== SUPPLIED DATA ==
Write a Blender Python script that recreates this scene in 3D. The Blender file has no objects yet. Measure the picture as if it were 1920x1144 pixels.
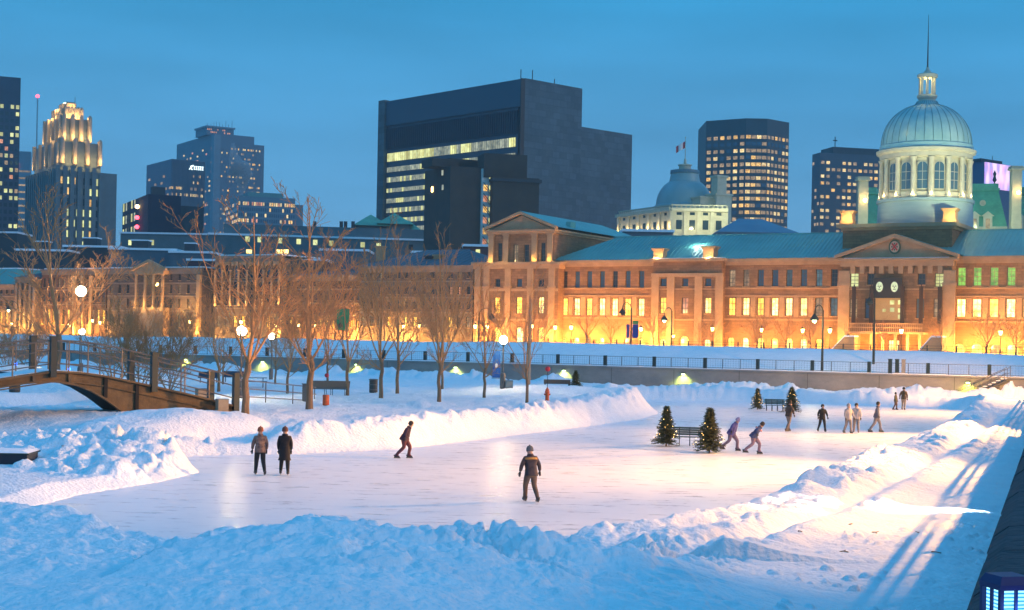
import bpy, math, random
import numpy as np
from mathutils import Vector, Matrix
R = math.radians
rnd = random.Random(7)
SC = bpy.context.scene
# ------------------------------------------------------------------ camera
F, HC, ROLL, PX0, PY0 = 2800.0, 5.2, R(1.1), 960.0, 640.0   # focal length in photo pixels, eye height, roll, principal point
cam = bpy.data.cameras.new('camera'); co = bpy.data.objects.new('camera', cam); SC.collection.objects.link(co)
cam.sensor_width = 36; cam.lens = F/1920*36; cam.shift_y = (PY0-572)/1920
cam.clip_start = .3; cam.clip_end = 20000
co.matrix_world = Matrix.Translation((0, 0, HC)) @ Matrix.Rotation(R(90), 4, 'X') @ Matrix.Rotation(ROLL, 4, 'Z')
SC.camera = co
# ------------------------------------------------------------------ exposure, world, sun
SC.view_settings.view_transform = 'Standard'; SC.view_settings.look = 'None'
SC.view_settings.exposure = 0; SC.view_settings.gamma = 1
SC.render.resolution_x = 1024; SC.render.resolution_y = 610
wd = bpy.data.worlds.new('World'); SC.world = wd; wd.use_nodes = True
def build_world():
    nt = wd.node_tree; N = nt.nodes; L = nt.links; N.clear()
    out = N.new('ShaderNodeOutputWorld'); bg = N.new('ShaderNodeBackground')
    sky = N.new('ShaderNodeTexSky'); sky.sky_type = 'NISHITA'; sky.sun_disc = False
    sky.sun_elevation = R(4); sky.sun_rotation = R(215); sky.air_density = 1.6; sky.dust_density = .6; sky.ozone_density = 4
    # blue hour: cool filter over the sky texture, deeper towards the horizon, with faint high cloud
    tc = N.new('ShaderNodeTexCoord'); sp = N.new('ShaderNodeSeparateXYZ'); L.new(tc.outputs['Generated'], sp.inputs[0])
    rp = N.new('ShaderNodeValToRGB'); L.new(sp.outputs['Z'], rp.inputs[0]); e = rp.color_ramp.elements
    e[0].position = 0.0; e[0].color = (.25, .52, .82, 1)
    e[1].position = .09; e[1].color = (.16, .48, .84, 1)
    for p, c in ((.23, (.05, .41, .80, 1)), (.45, (.065, .43, .92, 1)), (1.0, (.09, .52, 1.08, 1))):
        q = e.new(p); q.color = c
    mp = N.new('ShaderNodeMapping'); mp.inputs['Scale'].default_value = (1.2, 1.2, 7); L.new(tc.outputs['Generated'], mp.inputs[0])
    nz = N.new('ShaderNodeTexNoise'); nz.inputs['Scale'].default_value = 2.6; nz.inputs['Detail'].default_value = 6; nz.inputs['Roughness'].default_value = .5
    L.new(mp.outputs[0], nz.inputs[0])
    mr = N.new('ShaderNodeMapRange'); mr.inputs[1].default_value = .3; mr.inputs[2].default_value = .75
    mr.inputs[3].default_value = .80; mr.inputs[4].default_value = 1.10; L.new(nz.outputs[0], mr.inputs[0])
    # the sky texture gives the slow change of brightness across the sky; normalised to about 1 near the horizon
    bw = N.new('ShaderNodeRGBToBW'); L.new(sky.outputs[0], bw.inputs[0])
    m2 = N.new('ShaderNodeMapRange'); m2.inputs[1].default_value = 0; m2.inputs[2].default_value = 12
    m2.inputs[3].default_value = .92; m2.inputs[4].default_value = 1.12; L.new(bw.outputs[0], m2.inputs[0])
    a = N.new('ShaderNodeMath'); a.operation = 'MULTIPLY'; L.new(mr.outputs[0], a.inputs[0]); L.new(m2.outputs[0], a.inputs[1])
    L.new(rp.outputs[0], bg.inputs[0]); L.new(a.outputs[0], bg.inputs[1]); L.new(bg.outputs[0], out.inputs[0])
build_world()
sl = bpy.data.lights.new('sun', 'SUN'); so = bpy.data.objects.new('sun', sl); SC.collection.objects.link(so)
sl.energy = .60; sl.angle = R(6); sl.color = (1, .74, .66); so.rotation_euler = (R(72), 0, R(66))   # last afterglow behind the camera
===
** EXERCISE AIM **
Make an exact copy of the data, leaving its pictures out.

** TASK RESULT **
Write a Blender Python script that recreates this scene in 3D. The Blender file has no objects yet. Measure the picture as if it were 1920x1144 pixels.
import bpy, math, random
import numpy as np
from mathutils import Vector, Matrix
R = math.radians
rnd = random.Random(7)
SC = bpy.context.scene
# ------------------------------------------------------------------ camera
F, HC, ROLL, PX0, PY0 = 2800.0, 5.2, R(1.1), 960.0, 640.0   # focal length in photo pixels, eye height, roll, principal point
cam = bpy.data.cameras.new('camera'); co = bpy.data.objects.new('camera', cam); SC.collection.objects.link(co)
cam.sensor_width = 36; cam.lens = F/1920*36; cam.shift_y = (PY0-572)/1920
cam.clip_start = .3; cam.clip_end = 20000
co.matrix_world = Matrix.Translation((0, 0, HC)) @ Matrix.Rotation(R(90), 4, 'X') @ Matrix.Rotation(ROLL, 4, 'Z')
SC.camera = co
# ------------------------------------------------------------------ exposure, world, sun
SC.view_settings.view_transform = 'Standard'; SC.view_settings.look = 'None'
SC.view_settings.exposure = 0; SC.view_settings.gamma = 1
SC.render.resolution_x = 1024; SC.render.resolution_y = 610
wd = bpy.data.worlds.new('World'); SC.world = wd; wd.use_nodes = True
def build_world():
    nt = wd.node_tree; N = nt.nodes; L = nt.links; N.clear()
    out = N.new('ShaderNodeOutputWorld'); bg = N.new('ShaderNodeBackground')
    sky = N.new('ShaderNodeTexSky'); sky.sky_type = 'NISHITA'; sky.sun_disc = False
    sky.sun_elevation = R(4); sky.sun_rotation = R(215); sky.air_density = 1.6; sky.dust_density = .6; sky.ozone_density = 4
    # blue hour: cool filter over the sky texture, deeper towards the horizon, with faint high cloud
    tc = N.new('ShaderNodeTexCoord'); sp = N.new('ShaderNodeSeparateXYZ'); L.new(tc.outputs['Generated'], sp.inputs[0])
    rp = N.new('ShaderNodeValToRGB'); L.new(sp.outputs['Z'], rp.inputs[0]); e = rp.color_ramp.elements
    e[0].position = 0.0; e[0].color = (.25, .52, .82, 1)
    e[1].position = .09; e[1].color = (.16, .48, .84, 1)
    for p, c in ((.23, (.05, .41, .80, 1)), (.45, (.065, .43, .92, 1)), (1.0, (.09, .52, 1.08, 1))):
        q = e.new(p); q.color = c
    mp = N.new('ShaderNodeMapping'); mp.inputs['Scale'].default_value = (1.2, 1.2, 7); L.new(tc.outputs['Generated'], mp.inputs[0])
    nz = N.new('ShaderNodeTexNoise'); nz.inputs['Scale'].default_value = 2.6; nz.inputs['Detail'].default_value = 6; nz.inputs['Roughness'].default_value = .5
    L.new(mp.outputs[0], nz.inputs[0])
    mr = N.new('ShaderNodeMapRange'); mr.inputs[1].default_value = .3; mr.inputs[2].default_value = .75
    mr.inputs[3].default_value = .80; mr.inputs[4].default_value = 1.10; L.new(nz.outputs[0], mr.inputs[0])
    # the sky texture gives the slow change of brightness across the sky; normalised to about 1 near the horizon
    bw = N.new('ShaderNodeRGBToBW'); L.new(sky.outputs[0], bw.inputs[0])
    m2 = N.new('ShaderNodeMapRange'); m2.inputs[1].default_value = 0; m2.inputs[2].default_value = 12
    m2.inputs[3].default_value = .92; m2.inputs[4].default_value = 1.12; L.new(bw.outputs[0], m2.inputs[0])
    a = N.new('ShaderNodeMath'); a.operation = 'MULTIPLY'; L.new(mr.outputs[0], a.inputs[0]); L.new(m2.outputs[0], a.inputs[1])
    L.new(rp.outputs[0], bg.inputs[0]); L.new(a.outputs[0], bg.inputs[1]); L.new(bg.outputs[0], out.inputs[0])
build_world()
sl = bpy.data.lights.new('sun', 'SUN'); so = bpy.data.objects.new('sun', sl); SC.collection.objects.link(so)
sl.energy = .60; sl.angle = R(6); sl.color = (1, .74, .66); so.rotation_euler = (R(72), 0, R(66))   # last afterglow behind the camera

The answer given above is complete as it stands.